Straight from the factory, the Wrangler Rubicon is pretty impressive with its 84.2:1 crawl ratio, so upping this to 100:1 is kind of bonkers. The fact that the Xtreme Recon beats the Bronco’s 94.7:1 crawl ratio is the kind of oneupmanship we’re totally here for.

Let’s chat a bit about crawl ratios, shall we? They are a complicated mix of elements, but you can think of it simply as a representation of how much the engine’s torque is multiplied through the axles before it hits the ground. If you have a high-torque vehicle with a high crawl ratio, you’ll be able to creep over obstacles slowly, keeping your rig under control. To determine the crawl ratio, simply multiply the shortest transmission gear ratio — which is usually first gear — by the axle ratio, by the low range gear ratio and voila: crawl ratio.

The trails of Moab should be pretty easy with 470 pound-feet of torque and a crazy crawl ratio.

Jeep

To get that 100:1 crawl ratio Jeep is offering a 4.88:1 axle ratio with the Xtreme Recon. The bummer is that you won’t be able to order these axles until later in 2021. The good news is that the standard upgrade on the Xtreme Recon package sports axles with a 4.56:1 ratio. Do the math and even this first-available package will have a crawl ratio of 93.6:1, just a smidge below the Bronco’s 94.7:1 crawl ratio.

To get that crazy crawl ratio in the Wrangler, be it 100:1 or 93.6:1, you need to have the Jeep’s six-speed manual transmission. Now, remember when I said that crawl ratio is just a representation of how much the torque is multiplied before it hits the ground? Crawl ratios mean nothing unless you know how much torque you’ve got from the get go. In this case the manual transmission is only available with the Wrangler’s 3.6-liter V6 with 260 pound-feet of torque. 
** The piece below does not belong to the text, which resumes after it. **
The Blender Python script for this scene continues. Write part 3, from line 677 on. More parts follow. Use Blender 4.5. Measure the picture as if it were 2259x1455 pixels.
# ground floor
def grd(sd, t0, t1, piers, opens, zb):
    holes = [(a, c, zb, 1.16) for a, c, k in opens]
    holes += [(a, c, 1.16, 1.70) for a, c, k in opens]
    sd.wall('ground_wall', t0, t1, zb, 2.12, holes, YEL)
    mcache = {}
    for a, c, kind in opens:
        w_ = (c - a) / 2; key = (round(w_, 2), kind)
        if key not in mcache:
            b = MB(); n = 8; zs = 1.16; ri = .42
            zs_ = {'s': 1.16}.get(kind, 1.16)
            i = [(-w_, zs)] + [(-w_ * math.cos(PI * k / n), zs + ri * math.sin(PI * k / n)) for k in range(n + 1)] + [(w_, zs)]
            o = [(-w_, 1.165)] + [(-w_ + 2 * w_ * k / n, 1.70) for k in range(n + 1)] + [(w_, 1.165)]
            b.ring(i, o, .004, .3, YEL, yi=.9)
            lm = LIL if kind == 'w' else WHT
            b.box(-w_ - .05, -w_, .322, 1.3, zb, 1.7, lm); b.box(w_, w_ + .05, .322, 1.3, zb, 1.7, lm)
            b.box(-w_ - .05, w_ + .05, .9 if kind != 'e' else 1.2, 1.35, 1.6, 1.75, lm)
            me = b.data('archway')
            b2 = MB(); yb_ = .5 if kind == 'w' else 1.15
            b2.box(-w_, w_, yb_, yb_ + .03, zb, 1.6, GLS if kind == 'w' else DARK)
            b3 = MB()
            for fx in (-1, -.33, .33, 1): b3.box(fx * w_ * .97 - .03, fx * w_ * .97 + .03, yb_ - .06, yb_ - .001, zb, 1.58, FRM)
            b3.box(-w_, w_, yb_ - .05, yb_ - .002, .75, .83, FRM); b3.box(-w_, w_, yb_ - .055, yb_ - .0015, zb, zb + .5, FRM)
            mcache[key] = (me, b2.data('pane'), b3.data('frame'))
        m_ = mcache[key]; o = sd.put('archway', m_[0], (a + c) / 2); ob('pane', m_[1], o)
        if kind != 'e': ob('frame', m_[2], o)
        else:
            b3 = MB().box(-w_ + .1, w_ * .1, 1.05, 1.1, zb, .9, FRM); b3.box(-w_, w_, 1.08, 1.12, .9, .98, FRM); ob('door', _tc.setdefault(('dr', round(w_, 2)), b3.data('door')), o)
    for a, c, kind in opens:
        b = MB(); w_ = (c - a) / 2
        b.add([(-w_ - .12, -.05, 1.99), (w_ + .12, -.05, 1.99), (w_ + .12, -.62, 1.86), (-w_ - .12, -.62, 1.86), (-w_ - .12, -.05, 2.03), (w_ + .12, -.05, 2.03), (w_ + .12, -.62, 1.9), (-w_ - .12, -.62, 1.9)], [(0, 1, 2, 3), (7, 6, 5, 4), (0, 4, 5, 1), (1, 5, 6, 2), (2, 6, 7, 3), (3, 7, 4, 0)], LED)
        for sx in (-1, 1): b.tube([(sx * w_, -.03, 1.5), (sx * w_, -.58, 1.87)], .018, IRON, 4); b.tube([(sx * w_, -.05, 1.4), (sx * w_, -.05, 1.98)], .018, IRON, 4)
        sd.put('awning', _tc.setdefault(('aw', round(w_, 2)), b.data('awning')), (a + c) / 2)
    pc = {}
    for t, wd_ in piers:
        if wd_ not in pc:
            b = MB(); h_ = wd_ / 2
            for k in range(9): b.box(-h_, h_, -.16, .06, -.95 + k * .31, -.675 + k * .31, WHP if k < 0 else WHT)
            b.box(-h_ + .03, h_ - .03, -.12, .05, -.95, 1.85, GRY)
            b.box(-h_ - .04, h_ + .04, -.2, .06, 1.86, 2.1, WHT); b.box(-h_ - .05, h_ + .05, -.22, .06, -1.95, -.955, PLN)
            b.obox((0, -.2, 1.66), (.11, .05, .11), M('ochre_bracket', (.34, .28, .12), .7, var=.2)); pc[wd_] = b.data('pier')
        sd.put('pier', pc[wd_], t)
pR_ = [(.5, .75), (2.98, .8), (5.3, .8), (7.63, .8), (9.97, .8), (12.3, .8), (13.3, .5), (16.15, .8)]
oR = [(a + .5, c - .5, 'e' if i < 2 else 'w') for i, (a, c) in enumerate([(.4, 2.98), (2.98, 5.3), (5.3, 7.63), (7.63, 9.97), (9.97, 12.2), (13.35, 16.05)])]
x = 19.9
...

If you want the max 94.7:1 crawl ratio in the Bronco you also have to go with the manual transmission and that is only offered with the 2.3-liter turbocharged engine, so you’re looking at 325 pound-feet of torque. With a slightly higher crawl ratio and more torque, the Bronco definitely comes out ahead here, at least until the 4.88s are available for the Jeep.
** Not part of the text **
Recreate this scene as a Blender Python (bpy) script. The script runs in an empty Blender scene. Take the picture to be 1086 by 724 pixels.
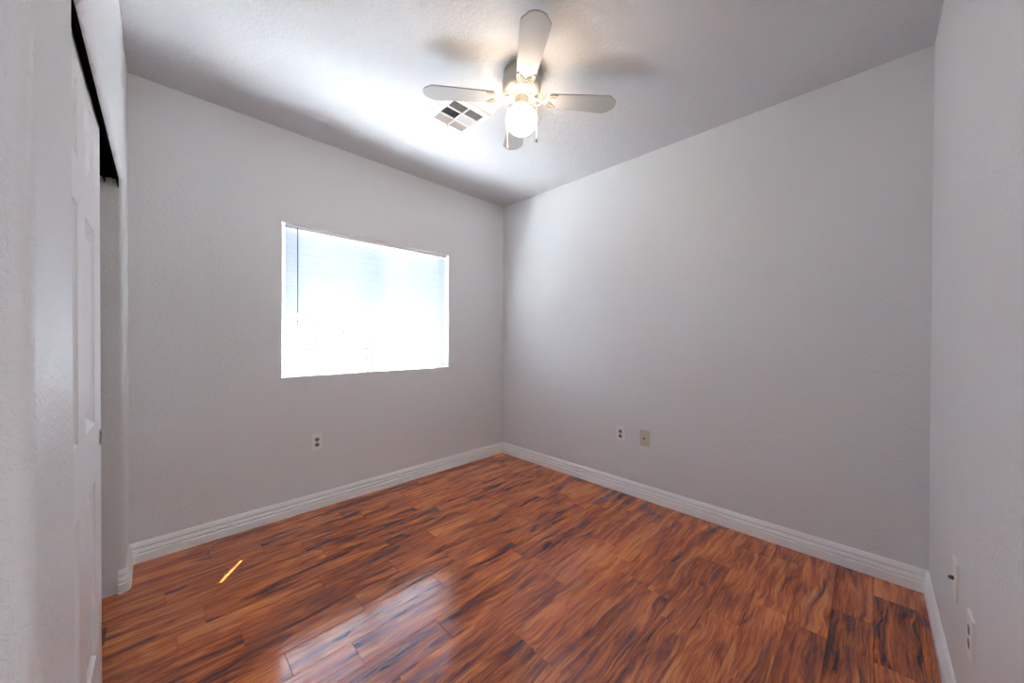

However, things change when we move to automatic transmissions. The Wrangler with the eight-speed auto has a taller first gear, so look for a crawl ratio of 85.9:1 with the 4.56 axles or 91.9:1 with the 4.88s. These ratios apply to the 260 pound-feet of torque out of the 3.6-liter V6 and the 295 pound-feet from the 2.0-liter turbo. The Wrangler 392 with its 6.4-liter V8 and 470 pound-feet of torque has a different transfer case, so the crawl ratio with the 4.56 axles is 58.1:1 or 62.5:1 with the 4.88s. Jeep hasn’t said if the Xtreme Recon package will be available on the diesel-powered or 4xe plug-in hybrid Wranglers.

Those 35-inch tires sure can kick up some dust.

Jeep

The Bronco’s 10-speed automatic transmission similarly offers a taller first gear, so the max crawl ratio you can get is 67.8:1. The 2.3-liter turbocharged engine will buy you 325 lb-ft of torque; the 2.7-liter twin-turbo V6 clocks in at 415 lb-ft. That’s nothing to sneeze at, but if you put a Jeep Wrangler 392 with the Xtreme Recon package in gear you likely would hardly ever have to touch the accelerator to get it to climb, automatic transmission notwithstanding.
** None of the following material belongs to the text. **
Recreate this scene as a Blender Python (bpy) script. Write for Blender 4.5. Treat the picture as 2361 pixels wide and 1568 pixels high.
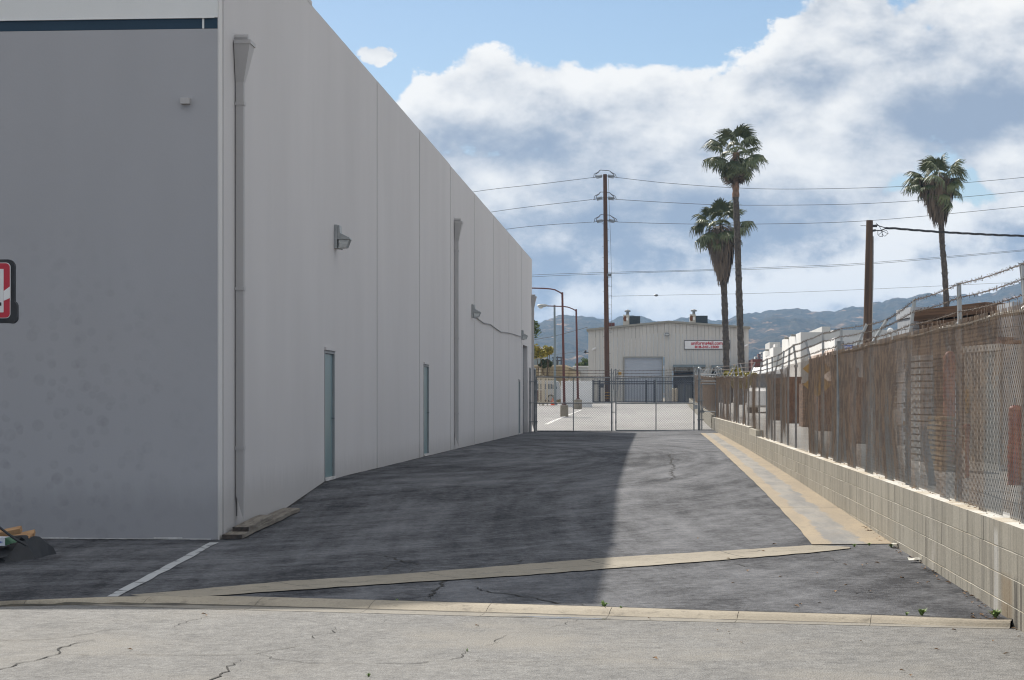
import bpy, bmesh, math, random
import numpy as np
from mathutils import Vector, Matrix

for _o in list(bpy.data.objects):
    bpy.data.objects.remove(_o)
scene = bpy.context.scene
COL = scene.collection
R = math.radians
rng = random.Random(7)

# ------------------------------------------------------------------ camera
CAM_H, YAW, FOCAL = 1.65, R(4.097), 4460.0        # focal length in survey units (2361 across the frame)
cam_data = bpy.data.cameras.new('camera')
cam_data.sensor_width = 36.0
cam_data.lens = 36.0 * FOCAL / 2361.0
cam_data.shift_y = 131.0 / 2361.0
cam_data.clip_start, cam_data.clip_end = 0.1, 12000.0
cam = bpy.data.objects.new('camera', cam_data)
cam.location = (0, 0, CAM_H)
cam.rotation_euler = (R(90), 0, YAW)
COL.objects.link(cam)
scene.camera = cam

# ------------------------------------------------------------------ light
SUN_AZ, SUN_EL = R(-32.7), R(41.0)                # azimuth from +Y towards +X
scene.view_settings.view_transform = 'Standard'
scene.view_settings.look = 'None'
scene.view_settings.exposure = 0.75
scene.view_settings.gamma = 1.0
scene.view_settings.use_curve_mapping = False
scene.cycles.use_denoising = True
scene.cycles.pixel_filter_type = 'BLACKMAN_HARRIS'
scene.cycles.filter_width = 1.15
scene.cycles.volume_bounces = 0
scene.cycles.max_bounces = 8
scene.cycles.transparent_max_bounces = 16
scene.cycles.sample_clamp_indirect = 6.0

sun_data = bpy.data.lights.new('sun', 'SUN')
sun_data.energy = 3.5
sun_data.angle = R(0.55)
sun_data.color = (1.0, 0.94, 0.85)
sun = bpy.data.objects.new('sun', sun_data)
to_sun = Vector((math.sin(SUN_AZ) * math.cos(SUN_EL), math.cos(SUN_AZ) * math.cos(SUN_EL), math.sin(SUN_EL)))
sun.rotation_euler = to_sun.to_track_quat('Z', 'Y').to_euler()
sun.location = (-20, 30, 40)
COL.objects.link(sun)


# ------------------------------------------------------------------ node helpers
class NT:
    def __init__(self, tree):
        self.t = tree

    def n(self, kind, props=None, **inp):
        nd = self.t.nodes.new(kind)
        for k, v in (props or {}).items():
            setattr(nd, k, v)
        for k, v in inp.items():
            key = int(k[1:]) if k[0] == 'i' and k[1:].isdigit() else k.replace('_', ' ')
            self.set(nd.inputs[key], v)
        return nd

    def set(self, sock, v):
        if isinstance(v, bpy.types.NodeSocket):
            self.t.links.new(v, sock)
        elif isinstance(v, bpy.types.Node):
            self.t.links.new(v.outputs[0], sock)
        elif isinstance(v, (tuple, list)) and len(v) == 3 and sock.type == 'RGBA':
            sock.default_value = (*v, 1)
        else:
            sock.default_value = v

    def m(self, op, a, b=0.0, c=0.0, clamp=False):
        nd = self.n('ShaderNodeMath', {'operation': op, 'use_clamp': clamp})
        for i, v in enumerate((a, b, c)):
            if v is not None and i < len(nd.inputs):
                self.set(nd.inputs[i], v)
        return nd.outputs[0]

    def ss(self, lo, hi, x):                       # smoothstep 0..1
        nd = self.n('ShaderNodeMapRange', {'interpolation_type': 'SMOOTHSTEP'})
        self.set(nd.inputs[0], x)
        nd.inputs[1].default_value, nd.inputs[2].default_value = lo, hi
        return nd.outputs[0]

    def lin(self, lo, hi, a, b, x):
        nd = self.n('ShaderNodeMapRange')
        self.set(nd.inputs[0], x)
        for i, v in enumerate((lo, hi, a, b)):
            nd.inputs[i + 1].default_value = v
        return nd.outputs[0]

    def mix(self, f, a, b, blend='MIX'):
        nd = self.n('ShaderNodeMix', {'data_type': 'RGBA', 'blend_type': blend})
        self.set(nd.inputs[0], f)
        self.set(nd.inputs[6], a)
        self.set(nd.inputs[7], b)
        return nd.outputs[2]

    def map(self, vec, scale=(1, 1, 1), loc=(0, 0, 0), rot=(0, 0, 0)):
        nd = self.n('ShaderNodeMapping')
        self.set(nd.inputs[0], vec)
        nd.inputs[1].default_value = loc
        nd.inputs[2].default_value = rot
        nd.inputs[3].default_value = scale
        return nd.outputs[0]

    def noise(self, vec, scale, detail=4, rough=.55, dist=0.0):
        nd = self.n('ShaderNodeTexNoise', Vector=vec, Scale=scale, Detail=detail, Roughness=rough, Distortion=dist)
        return nd.outputs[0]

    def gauss(self, x, y, cx, cy, sx, sy):
        a = self.m('POWER', self.m('DIVIDE', self.m('SUBTRACT', x, cx), sx), 2.0)
        b = self.m('POWER', self.m('DIVIDE', self.m('SUBTRACT', y, cy), sy), 2.0)
        return self.m('EXPONENT', self.m('MULTIPLY', self.m('ADD', a, b), -0.5))


# ------------------------------------------------------------------ sky
SKY_STRENGTH = 0.06
world = bpy.data.worlds.new('World')
scene.world = world
world.use_nodes = True
wn = NT(world.node_tree)
world.node_tree.nodes.clear()
sky = wn.n('ShaderNodeTexSky', {'sky_type': 'NISHITA', 'sun_disc': False, 'sun_elevation': SUN_EL,
                                'sun_rotation': SUN_AZ, 'altitude': 250.0, 'air_density': 1.0,
                                'dust_density': 0.35, 'ozone_density': 1.6})
tc = wn.n('ShaderNodeTexCoord')
sep = wn.n('ShaderNodeSeparateXYZ', Vector=tc.outputs['Generated'])
DEG = 57.29578
az = wn.m('MULTIPLY', wn.m('ARCTAN2', sep.outputs[0], sep.outputs[1]), DEG)
el = wn.m('MULTIPLY', wn.m('ARCSINE', sep.outputs[2]), DEG)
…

Of course, there is more to off-roading than crawl ratios. With the 35-inch BF Goodrich KO2 All-Terrain tires and a 1.5-inch suspension lift, the Xtreme Recon has 12.9 inches of ground clearance, an approach angle of 47.4 degrees, a breakover angle of 26.7 degrees and a departure angle of 40.4 degrees. Water fording similarly increases to 33.6 inches.

As for the most beefed-up four-door Bronco with the Sasquatch package, you’ll get 11.5 inches of ground clearance and 43.2, 26.3 and 37 degrees of approach, breakover and departure angles, respectively. Water fording is capped at 33.5 inches.

We don’t have any pricing information yet but the Xtreme Recon package with the 4.56 axles will go into production in August. The 4.88s will be available to order later in 2021. Obviously, we can’t say which one is better until we drive them back to back, but our feeling is that the Bronco is going to be easier to drive on pavement thanks to its independent front suspension. That’s all we can really predict without getting behind the wheel. One thing we can be certain of, though? It’s a great time to be an off-road fan.